▸ GOAL
Would you return all of this data exactly, leaving nothing out?
###
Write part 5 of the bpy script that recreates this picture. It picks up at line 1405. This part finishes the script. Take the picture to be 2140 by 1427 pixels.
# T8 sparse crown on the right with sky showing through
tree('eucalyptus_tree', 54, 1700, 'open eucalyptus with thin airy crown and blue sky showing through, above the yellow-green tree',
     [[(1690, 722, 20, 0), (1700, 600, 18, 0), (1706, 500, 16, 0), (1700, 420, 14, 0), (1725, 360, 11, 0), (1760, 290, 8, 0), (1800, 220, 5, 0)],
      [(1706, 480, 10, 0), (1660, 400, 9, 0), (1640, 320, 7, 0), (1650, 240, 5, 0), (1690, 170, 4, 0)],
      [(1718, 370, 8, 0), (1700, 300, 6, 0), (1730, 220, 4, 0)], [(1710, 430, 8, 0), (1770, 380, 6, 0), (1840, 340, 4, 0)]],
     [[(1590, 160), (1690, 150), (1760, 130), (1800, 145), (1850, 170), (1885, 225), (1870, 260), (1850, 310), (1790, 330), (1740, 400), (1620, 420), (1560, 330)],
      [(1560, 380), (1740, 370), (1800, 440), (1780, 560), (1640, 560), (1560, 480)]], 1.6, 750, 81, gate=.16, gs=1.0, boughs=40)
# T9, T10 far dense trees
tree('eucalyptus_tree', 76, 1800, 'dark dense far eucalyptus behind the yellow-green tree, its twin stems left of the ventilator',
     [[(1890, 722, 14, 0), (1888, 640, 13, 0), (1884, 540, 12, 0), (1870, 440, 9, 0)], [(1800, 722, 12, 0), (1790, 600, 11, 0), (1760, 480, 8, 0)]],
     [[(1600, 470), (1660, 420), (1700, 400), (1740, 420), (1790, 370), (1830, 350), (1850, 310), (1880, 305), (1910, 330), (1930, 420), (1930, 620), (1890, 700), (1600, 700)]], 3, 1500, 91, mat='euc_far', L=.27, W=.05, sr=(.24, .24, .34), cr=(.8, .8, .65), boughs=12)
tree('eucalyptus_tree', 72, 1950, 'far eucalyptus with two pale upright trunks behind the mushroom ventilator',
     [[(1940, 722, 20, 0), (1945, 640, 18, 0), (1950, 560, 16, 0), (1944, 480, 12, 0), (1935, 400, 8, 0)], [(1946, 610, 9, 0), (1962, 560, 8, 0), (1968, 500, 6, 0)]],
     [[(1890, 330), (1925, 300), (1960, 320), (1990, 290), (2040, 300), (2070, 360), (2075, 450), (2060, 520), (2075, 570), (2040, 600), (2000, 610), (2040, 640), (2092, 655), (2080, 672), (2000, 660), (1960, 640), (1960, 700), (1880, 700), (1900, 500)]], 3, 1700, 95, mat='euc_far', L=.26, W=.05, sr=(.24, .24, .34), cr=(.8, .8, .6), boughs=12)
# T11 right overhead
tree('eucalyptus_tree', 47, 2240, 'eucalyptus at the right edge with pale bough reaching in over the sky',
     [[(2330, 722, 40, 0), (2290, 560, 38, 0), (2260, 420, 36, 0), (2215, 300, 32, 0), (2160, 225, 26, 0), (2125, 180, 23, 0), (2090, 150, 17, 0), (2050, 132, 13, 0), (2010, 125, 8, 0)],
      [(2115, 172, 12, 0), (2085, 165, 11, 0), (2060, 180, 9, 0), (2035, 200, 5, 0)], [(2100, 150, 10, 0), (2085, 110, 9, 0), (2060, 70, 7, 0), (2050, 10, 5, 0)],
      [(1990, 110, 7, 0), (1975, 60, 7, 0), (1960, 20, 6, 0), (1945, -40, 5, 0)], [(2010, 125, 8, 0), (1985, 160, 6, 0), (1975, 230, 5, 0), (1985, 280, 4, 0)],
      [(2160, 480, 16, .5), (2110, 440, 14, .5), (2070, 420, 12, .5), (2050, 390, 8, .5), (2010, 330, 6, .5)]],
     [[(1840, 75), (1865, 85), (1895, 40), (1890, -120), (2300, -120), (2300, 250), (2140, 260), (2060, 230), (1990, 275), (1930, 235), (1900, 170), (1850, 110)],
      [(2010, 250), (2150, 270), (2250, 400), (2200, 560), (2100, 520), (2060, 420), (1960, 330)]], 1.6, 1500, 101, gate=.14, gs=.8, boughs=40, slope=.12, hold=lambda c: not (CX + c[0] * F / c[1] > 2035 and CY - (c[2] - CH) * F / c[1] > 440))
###
▸ FINAL ANSWER
Write part 5 of the bpy script that recreates this picture. It picks up at line 1405. This part finishes the script. Take the picture to be 2140 by 1427 pixels.
# T8 sparse crown on the right with sky showing through
tree('eucalyptus_tree', 54, 1700, 'open eucalyptus with thin airy crown and blue sky showing through, above the yellow-green tree',
     [[(1690, 722, 20, 0), (1700, 600, 18, 0), (1706, 500, 16, 0), (1700, 420, 14, 0), (1725, 360, 11, 0), (1760, 290, 8, 0), (1800, 220, 5, 0)],
      [(1706, 480, 10, 0), (1660, 400, 9, 0), (1640, 320, 7, 0), (1650, 240, 5, 0), (1690, 170, 4, 0)],
      [(1718, 370, 8, 0), (1700, 300, 6, 0), (1730, 220, 4, 0)], [(1710, 430, 8, 0), (1770, 380, 6, 0), (1840, 340, 4, 0)]],
     [[(1590, 160), (1690, 150), (1760, 130), (1800, 145), (1850, 170), (1885, 225), (1870, 260), (1850, 310), (1790, 330), (1740, 400), (1620, 420), (1560, 330)],
      [(1560, 380), (1740, 370), (1800, 440), (1780, 560), (1640, 560), (1560, 480)]], 1.6, 750, 81, gate=.16, gs=1.0, boughs=40)
# T9, T10 far dense trees
tree('eucalyptus_tree', 76, 1800, 'dark dense far eucalyptus behind the yellow-green tree, its twin stems left of the ventilator',
     [[(1890, 722, 14, 0), (1888, 640, 13, 0), (1884, 540, 12, 0), (1870, 440, 9, 0)], [(1800, 722, 12, 0), (1790, 600, 11, 0), (1760, 480, 8, 0)]],
     [[(1600, 470), (1660, 420), (1700, 400), (1740, 420), (1790, 370), (1830, 350), (1850, 310), (1880, 305), (1910, 330), (1930, 420), (1930, 620), (1890, 700), (1600, 700)]], 3, 1500, 91, mat='euc_far', L=.27, W=.05, sr=(.24, .24, .34), cr=(.8, .8, .65), boughs=12)
tree('eucalyptus_tree', 72, 1950, 'far eucalyptus with two pale upright trunks behind the mushroom ventilator',
     [[(1940, 722, 20, 0), (1945, 640, 18, 0), (1950, 560, 16, 0), (1944, 480, 12, 0), (1935, 400, 8, 0)], [(1946, 610, 9, 0), (1962, 560, 8, 0), (1968, 500, 6, 0)]],
     [[(1890, 330), (1925, 300), (1960, 320), (1990, 290), (2040, 300), (2070, 360), (2075, 450), (2060, 520), (2075, 570), (2040, 600), (2000, 610), (2040, 640), (2092, 655), (2080, 672), (2000, 660), (1960, 640), (1960, 700), (1880, 700), (1900, 500)]], 3, 1700, 95, mat='euc_far', L=.26, W=.05, sr=(.24, .24, .34), cr=(.8, .8, .6), boughs=12)
# T11 right overhead
tree('eucalyptus_tree', 47, 2240, 'eucalyptus at the right edge with pale bough reaching in over the sky',
     [[(2330, 722, 40, 0), (2290, 560, 38, 0), (2260, 420, 36, 0), (2215, 300, 32, 0), (2160, 225, 26, 0), (2125, 180, 23, 0), (2090, 150, 17, 0), (2050, 132, 13, 0), (2010, 125, 8, 0)],
      [(2115, 172, 12, 0), (2085, 165, 11, 0), (2060, 180, 9, 0), (2035, 200, 5, 0)], [(2100, 150, 10, 0), (2085, 110, 9, 0), (2060, 70, 7, 0), (2050, 10, 5, 0)],
      [(1990, 110, 7, 0), (1975, 60, 7, 0), (1960, 20, 6, 0), (1945, -40, 5, 0)], [(2010, 125, 8, 0), (1985, 160, 6, 0), (1975, 230, 5, 0), (1985, 280, 4, 0)],
      [(2160, 480, 16, .5), (2110, 440, 14, .5), (2070, 420, 12, .5), (2050, 390, 8, .5), (2010, 330, 6, .5)]],
     [[(1840, 75), (1865, 85), (1895, 40), (1890, -120), (2300, -120), (2300, 250), (2140, 260), (2060, 230), (1990, 275), (1930, 235), (1900, 170), (1850, 110)],
      [(2010, 250), (2150, 270), (2250, 400), (2200, 560), (2100, 520), (2060, 420), (1960, 330)]], 1.6, 1500, 101, gate=.14, gs=.8, boughs=40, slope=.12, hold=lambda c: not (CX + c[0] * F / c[1] > 2035 and CY - (c[2] - CH) * F / c[1] > 440))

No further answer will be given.